Une dernière respiration

L’impensable est arrivé alors que je ne m’y attendais pas. C’est la vie, tout peut basculer en moins
d’une seconde, en un souffle, en une dernière respiration. Je ne réalise pas encore que je ne le reverrai plus physiquement, JAMAIS.

A la lecture du message de son départ, je crie, j’hurle. D’injustice, de douleur profonde, … pourquoi lui ? Un homme au cœur si généreux, un bosseur, un mari tendre et affectueux, un père exemplaire, un patron à l’écoute de son équipe, le meilleur des coiffeurs, le coup de ciseau toujours juste, le petit mot qui fait du bien mais aussi un ami… en bonne santé jusqu’à il y a 3 semaines. Une nuit sans dormir à ne pas comprendre pourquoi lui.

Avec le recul et surtout grâce au yoga, je comprends. J’accepte la mort et le message derrière.
En occident, la mort n’a pas sa place dans notre vie. La mort est un sujet de conversation interdit, les
funérailles souvent tristes. Nous vivons dans une société qui redoute de mourir. Cela engendre à son
tour la plupart de nos peurs, angoisses et bien d’autres maux.
Le monde d’aujourd’hui fait croire que nous ne mourrons jamais, que nous restons éternellement
jeunes. Nombreux sont ceux qui préfèrent se concentrer sur le matériel et le superficiel.

Je pense que nous vivons seulement sur la surface, à moitié vivants. Le yoga me fait prendre
conscience que nous passons à côté de l’essence de la vie, se trouvant beaucoup plus profondément
en nous. En fait, réaliser que la mort fait partie de la vie rend la vie si précieuse.
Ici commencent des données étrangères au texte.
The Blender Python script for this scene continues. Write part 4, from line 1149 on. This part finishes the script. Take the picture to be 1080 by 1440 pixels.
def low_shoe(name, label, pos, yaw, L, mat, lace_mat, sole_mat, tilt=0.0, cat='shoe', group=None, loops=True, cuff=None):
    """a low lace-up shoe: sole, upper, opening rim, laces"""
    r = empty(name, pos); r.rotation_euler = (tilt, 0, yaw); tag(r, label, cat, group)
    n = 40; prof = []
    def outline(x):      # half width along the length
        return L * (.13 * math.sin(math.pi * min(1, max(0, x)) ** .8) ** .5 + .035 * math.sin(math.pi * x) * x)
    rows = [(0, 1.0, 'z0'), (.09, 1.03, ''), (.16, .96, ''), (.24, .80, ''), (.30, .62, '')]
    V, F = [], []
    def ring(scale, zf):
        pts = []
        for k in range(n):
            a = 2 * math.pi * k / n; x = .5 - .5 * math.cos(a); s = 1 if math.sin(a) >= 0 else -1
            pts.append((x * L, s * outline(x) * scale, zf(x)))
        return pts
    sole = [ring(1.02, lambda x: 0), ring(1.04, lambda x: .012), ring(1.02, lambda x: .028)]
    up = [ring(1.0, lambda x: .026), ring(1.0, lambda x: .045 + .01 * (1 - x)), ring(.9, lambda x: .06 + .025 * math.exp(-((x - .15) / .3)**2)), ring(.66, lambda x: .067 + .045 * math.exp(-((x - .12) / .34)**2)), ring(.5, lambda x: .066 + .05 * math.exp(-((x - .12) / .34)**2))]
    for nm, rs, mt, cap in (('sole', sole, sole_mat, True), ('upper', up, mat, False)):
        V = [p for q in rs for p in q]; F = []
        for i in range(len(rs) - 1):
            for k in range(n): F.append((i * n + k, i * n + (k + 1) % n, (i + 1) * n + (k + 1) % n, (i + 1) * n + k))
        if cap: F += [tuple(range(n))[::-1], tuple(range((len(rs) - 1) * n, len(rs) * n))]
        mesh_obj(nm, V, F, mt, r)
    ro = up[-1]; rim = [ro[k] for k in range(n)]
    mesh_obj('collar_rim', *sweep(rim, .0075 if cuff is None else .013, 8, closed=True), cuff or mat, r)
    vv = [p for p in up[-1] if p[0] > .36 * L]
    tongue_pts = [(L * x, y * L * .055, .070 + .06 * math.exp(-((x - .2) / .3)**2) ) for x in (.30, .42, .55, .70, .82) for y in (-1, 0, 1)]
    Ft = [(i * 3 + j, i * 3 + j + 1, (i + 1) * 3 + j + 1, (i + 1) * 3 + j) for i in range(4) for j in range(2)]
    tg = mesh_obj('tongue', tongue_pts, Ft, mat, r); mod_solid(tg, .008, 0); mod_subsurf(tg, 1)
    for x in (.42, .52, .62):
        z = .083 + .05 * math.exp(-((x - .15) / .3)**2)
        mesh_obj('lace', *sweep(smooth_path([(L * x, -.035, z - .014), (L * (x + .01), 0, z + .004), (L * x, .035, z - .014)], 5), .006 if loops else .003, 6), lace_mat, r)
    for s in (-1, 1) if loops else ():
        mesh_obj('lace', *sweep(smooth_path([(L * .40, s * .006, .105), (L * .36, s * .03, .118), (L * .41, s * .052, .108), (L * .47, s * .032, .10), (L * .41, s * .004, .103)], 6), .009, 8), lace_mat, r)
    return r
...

Mais c’est
évidemment plus facile à écrire et moins à vivre.
Pourtant ce sont les cycles naturels de la vie, comme le cycle des saisons, des lunes et en tant que
femmes, de notre propre cycle féminin.
Le yoga va encore plus loin : les gens doivent rechercher l’union à l’intérieur. Le corps, l’esprit et
l’âme se réunissent.
Les yogis font un travail intérieur profond afin de se connaître et de rencontrer
leur âme. L’esprit est ce qui relie le corps (le monde matériel) à l’âme (le moi supérieur qui ne meurt
jamais).

Michel Ange et Adam

J’ai découvert hier un extrait de BKS Iyengar qui a utilisé la peinture de Michel-Ange pour illustrer
cette notion. La main d’Adam (le monde matériel) tend la main vers la main de Dieu (le soi supérieur). Le petit espace entre leurs doigts où ils se connectent parfois et créent des étincelles magiques, représente l’esprit (conscience).
Le yoga est cette incroyable philosophie de vie, de joie, de vitalité et même du vivant. Pourtant, en
filigrane, la mort y est dissimulée partout. En effet, que ce soit dans le rapport à la respiration, dans
la vision du monde, dans le but ultime du yoga et même jusque dans les asanas avec « savasana », la
posture dite du cadavre, la mort est inextricable du chemin yogique.

Le rapport du yoga à la mort se trouve dans la façon de mesurer la vie qui s’écoule. Si nous avons pour habitude de compter la vie en années (et même de célébrer une année supplémentaire par un anniversaire), les yogis, pour leur part, comptent la vie en nombre de respirations. En effet, le yoga considère que chaque être vivant paraît en ce monde avec un capital fixe de respirations. Une fois ce capital épuisé, il rend sa dernière respiration et meurt.
Aussi, la vie et la mort sont intimement liées au souffle, à la respiration, centre de l’énergie
vitale que l’on nomme « prana ». Compter la vie en nombre de respirations cad que plus je conserve mon souffle, plus j’allonge mon espérance de vie.
Il est certain qu’il n’y a en ce monde rien de certain si ce n’est la certitude selon laquelle tout être qui existe est, un jour, destiné à mourir. La vie implique la mort. Alors depuis peu, j’ai une profonde et inépuisable joie de vivre. Je sais que c’est aussi ce qu’il appréciait chez moi. Sauf que là, je ne me sens pas encore prête à danser en courant; le temps m’aidera à dissiper ce départ.

Pour le yogi, l’âme (ou le Soi, ou Atman) est éternelle. L’âme ne naît pas et, par conséquent, ne
peut pas mourir. L’âme, elle, est immortelle.

En conclusion, chacun, chacune expérimente à sa façon le départ d’un proche. Et aussi à chacun le droit de penser ce que le défunt devient, où il va ou pas. L’essentiel est de ne jamais perdre le goût de la vie jusqu’à la dernière respiration.